The sudden resignation of President Ferguson after only 541 days in office prompted many Ball State University students to openly express their disapproval of the decision. Not because he was gone, but because they were not told why he was gone.

Students would be paying for the termination of his contract, as well as the search for a new president. They wanted answers, not political, PR-driven explanations.

Carli Hendershot, a political science major and the organizer of the student sit-in on January 29, made the opening remarks. She requested that the board put aside their politics and be open and transparent with the students. Like many other students and faculty members who had voiced their opinions after the seemingly quick and secretive decision, she demanded answers.

But she and the other students didn’t get them.

Students are still left to wonder why Ferguson resigned, why the decision was secret, and why the reputation of Ball State was put on the line. But students deserve answers to other issues with transparency on this campus that have nothing to do with Ferguson.

How much money Ball State receives, the source of that money, and how different departments of the university are funded are all areas that directly affect students at Ball State.

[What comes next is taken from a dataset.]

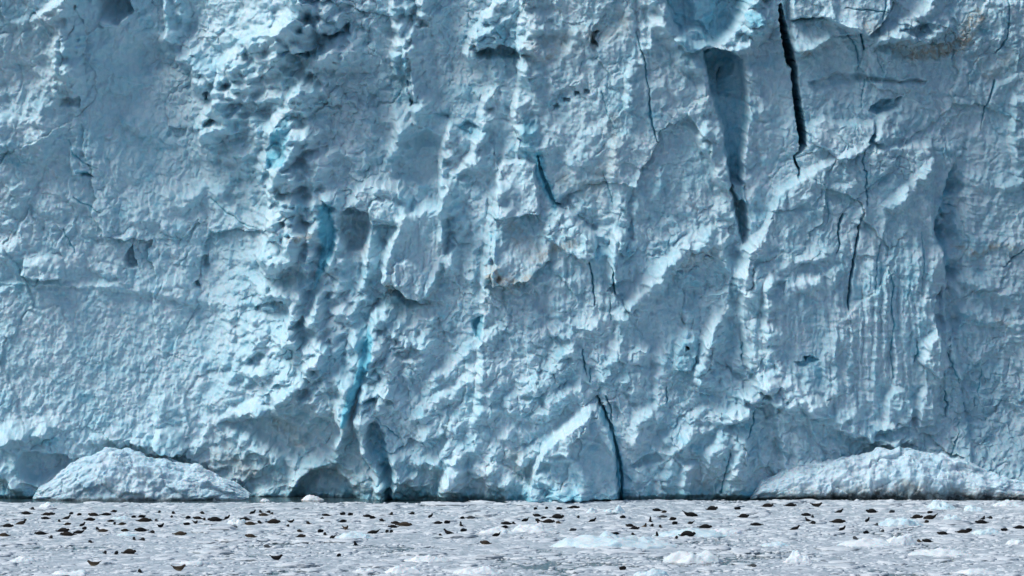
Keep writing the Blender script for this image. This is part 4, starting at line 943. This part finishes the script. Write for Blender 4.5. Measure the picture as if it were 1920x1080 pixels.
def seal_mesh(pose):
    """nose at +x; unit length about 1.0"""
    T = np.linspace(0, 1, 21)                                           # 0 tail, 1 nose
    R = np.interp(T, [0, .06, .14, .28, .42, .58, .70, .78, .84, .90, .95, 1.0], [.018, .036, .062, .098, .122, .126, .114, .094, .080, .076, .056, .024])
    Xs = (T - .5) * 1.0; lift = np.zeros(21)
    if pose == 'up': lift = np.interp(T, [0, .55, .68, .80, .90, 1], [0, 0, .04, .17, .25, .27]); Xs = np.interp(T, [0, .7, .82, .9, 1], [-.5, .2, .27, .32, .40])
    if pose == 'banana': lift = np.interp(T, [0, .12, .28, .5, .68, .80, .90, 1], [.24, .15, .04, 0, .03, .13, .21, .23]); Xs = np.interp(T, [0, .15, .3, .7, .85, 1], [-.44, -.36, -.2, .2, .33, .44])
    if pose == 'tailup': lift = np.interp(T, [0, .1, .22, .35, 1], [.26, .18, .07, 0, 0]); Xs = np.interp(T, [0, .15, .3, 1], [-.44, -.35, -.2, .5])
    if pose == 'hump': R = R * np.interp(T, [0, .3, .55, .8, 1], [1.2, 1.15, 1.06, 1.1, 1.15]); Xs = Xs * .92
    k = np.exp(-np.linspace(-1.5, 1.5, 5) ** 2); k /= k.sum(); lift = np.convolve(np.pad(lift, 2, 'edge'), k, 'valid')
    if pose == 'flat': lift = np.interp(T, [0, .1, .2, .8, .88, 1], [.05, .03, 0, 0, .035, .05])
    if pose == 'hump': lift = np.interp(T, [0, .06, .14, .8, .9, 1], [.03, .01, 0, 0, .06, .09])
    yaw = (.10 if pose in ('hump', 'up') else .05) * np.sin(T * 5)
    vs_, fs = [], []; N = 12
    Zc = lift + R * .82
    dx = np.gradient(Xs); dz = np.gradient(Zc); L = np.hypot(dx, dz); nx, nz = -dz / L, dx / L
    for i in range(21):
        for q in range(N):
            a = 2 * math.pi * q / N; up_ = math.sin(a) * R[i]; si = math.cos(a) * R[i] * 1.12
            up_ = up_ if up_ > 0 else up_ * .84
            vs_.append((Xs[i] + nx[i] * up_, yaw[i] + si, Zc[i] + nz[i] * up_))
    for i in range(20):
        for q in range(N):
            a0, a1 = i * N + q, i * N + (q + 1) % N; fs.append((a0, a1, a1 + N, a0 + N))
    def cap(i, x, z):
        c_ = len(vs_); vs_.append((x, yaw[i], z))
        for q in range(N):
            a0, a1 = i * N + q, i * N + (q + 1) % N
            fs.append((a1, a0, c_, c_) if i == 0 else (a0, a1, c_, c_))
    cap(20, Xs[20] + .018, Zc[20]); cap(0, Xs[0] - .01, Zc[0])
    def flipper(ax, az, root, d, side, w):                              # a flat tapering paddle
        c_ = len(vs_); x0, y0, z0 = root
        for (u_, v_) in ((0, .5), (.35, .9), (.75, 1.0), (1, .55), (1.02, 0), (.92, -.5), (.6, -.85), (.2, -.7)):
            for th in (.012, -.012):
                vs_.append((x0 + d[0] * u_ - d[2] * 0 + v_ * w * ax, y0 + d[1] * u_ + v_ * w * side, z0 + d[2] * u_ + th + v_ * w * az))
        for q in range(8):
            a0, a1 = c_ + 2 * q, c_ + 2 * ((q + 1) % 8); fs.append((a0, a0 + 1, a1 + 1, a1))
        for q in range(1, 7, 2):
            n2_ = (q + 2) % 8
            fs.append((c_, c_ + 2 * q, c_ + 2 * (q + 1), c_ + 2 * n2_) if q < 6 else (c_, c_ + 2 * q, c_ + 2 * (q + 1), c_ + 2 * (q + 1)))
            fs.append((c_ + 1, c_ + 2 * n2_ + 1, c_ + 2 * (q + 1) + 1, c_ + 2 * q + 1) if q < 6 else (c_ + 1, c_ + 2 * (q + 1) + 1, c_ + 2 * q + 1, c_ + 2 * q + 1))
    tz = Zc[1]; tdz = (lift[0] - lift[2]) * .8
    for sd in (-1, 1):
        flipper(0, .5 * (tdz > .01), (Xs[1], sd * .012, tz), (-.13, sd * .055, tdz), .8, .032)
        flipper(.8, 0, (Xs[13], sd * .135, Zc[13] - .07), (-.05, sd * .075, -.05), .2, .03)
    F3 = []
    for q in fs:
        if len(set(q)) == 3: q = [x for i, x in enumerate(q) if x not in q[:i]]; F3.append(tuple(q))
        else: F3 += [(q[0], q[1], q[2]), (q[0], q[2], q[3])]
    return mesh_from('seal', vs_, F3, COATS['dark'])
POSES = {p: seal_mesh(p) for p in ('flat', 'up', 'banana', 'tailup', 'hump')}
PHR = {'flat': 'lying flat', 'up': 'with raised head', 'banana': 'with both ends raised', 'tailup': 'with raised tail', 'hump': 'with rounded back'}
COATW = {'dark': 'dark', 'brown': 'brown', 'tan': 'pale tan', 'grey': 'grey'}
ORD = ['leftmost', 'second from left', 'third from left', 'fourth from left', 'fifth from left', 'sixth from left', 'seventh from left', 'rightmost']
protos = {}
rr = random.Random(4)
for phr, rows in SEALS:
    rows = sorted(rows, key=lambda r: r[0])
    for k, (px, vb, ln, pose, coat, hd) in enumerate(rows):
        if pose not in protos:
            o = bpy.data.objects.new('seal', POSES[pose]); protos[pose] = o
        else:
            o = protos[pose].copy()
        COL.objects.link(o)
        o.material_slots[0].link = 'OBJECT'; o.material_slots[0].material = COATS[coat]
        x, y, D_ = ground(px, vb, .13)
        app = ln * D_ / F; real = min(max(app, 1.15), 2.1)
        sw = .30 * real
        yaw = math.acos(min(1, max(.0, (app - sw * .6) / (real * .95)))) if app < real * .95 else rr.uniform(-.12, .12)
        yaw = yaw * rr.choice((-1, 1)); yaw = yaw if hd > 0 else math.pi - yaw
        o.location = (x, y, .18); o.rotation_euler = (rr.uniform(-.08, .08), 0, yaw); o.scale = (real, real * 1.02, real * rr.uniform(1.12, 1.42))
        if len(rows) == 1: lab = f"{COATW[coat]} seal {PHR[pose]}, {phr}"
        else:
            od = 'rightmost' if k == len(rows) - 1 else ORD[k]
            lab = f"{COATW[coat]} seal, {od} of {phr}"
            if phr.startswith(('resting', 'beside', 'near the')): lab = f"{COATW[coat]} seal, {od} of those {phr}"
        tag(o, lab, 'seal', 'seals hauled out on the pack ice')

Yet these sectors of funding are also areas that students typically don’t know the numbers for. Instead of concrete and specific answers, students are often given generalizations or vague explanations about how their university is financed.

Thomas Harnisch, the director of state relations and policy analysis for the American Association of State Colleges and Universities. “More students want to get into higher education, but the states just haven’t kept up their end of the funding.”

Thomas said that states are able to cut funding for higher education because colleges and universities can make up for lost funding by charging more in tuition. It’s easier for states to cut higher education funding because they can balance their budgets without raising taxes.

The amount of funding that states contribute to public colleges and universities for each full-time student has decreased by several thousand dollars in the last few decades. In 1987, states contributed $8,497 per full-time student. In 2012, that number was $5,906, according to a 2014 report by the American Association of State Colleges and Universities.

The decrease in funding from states shifts the cost to students and families in the form of increased tuition and fees. The higher price of college may lead to more student debt for those who cannot afford tuition without taking out student loans.

Although students are paying more, the amount that is spent per student at public colleges and universities has been relatively flat over the last decade, Thomas said. A January 2016 Delta Cost Project report confirms this. The report found that spending per student at a public four-year institution only increased around 2-3 percent between 2012 and 2013 – the largest increase since 2008.

Colleges are not spending more per student, and states are contributing less per student. But students often offset the cost and continue to pay more than the state does.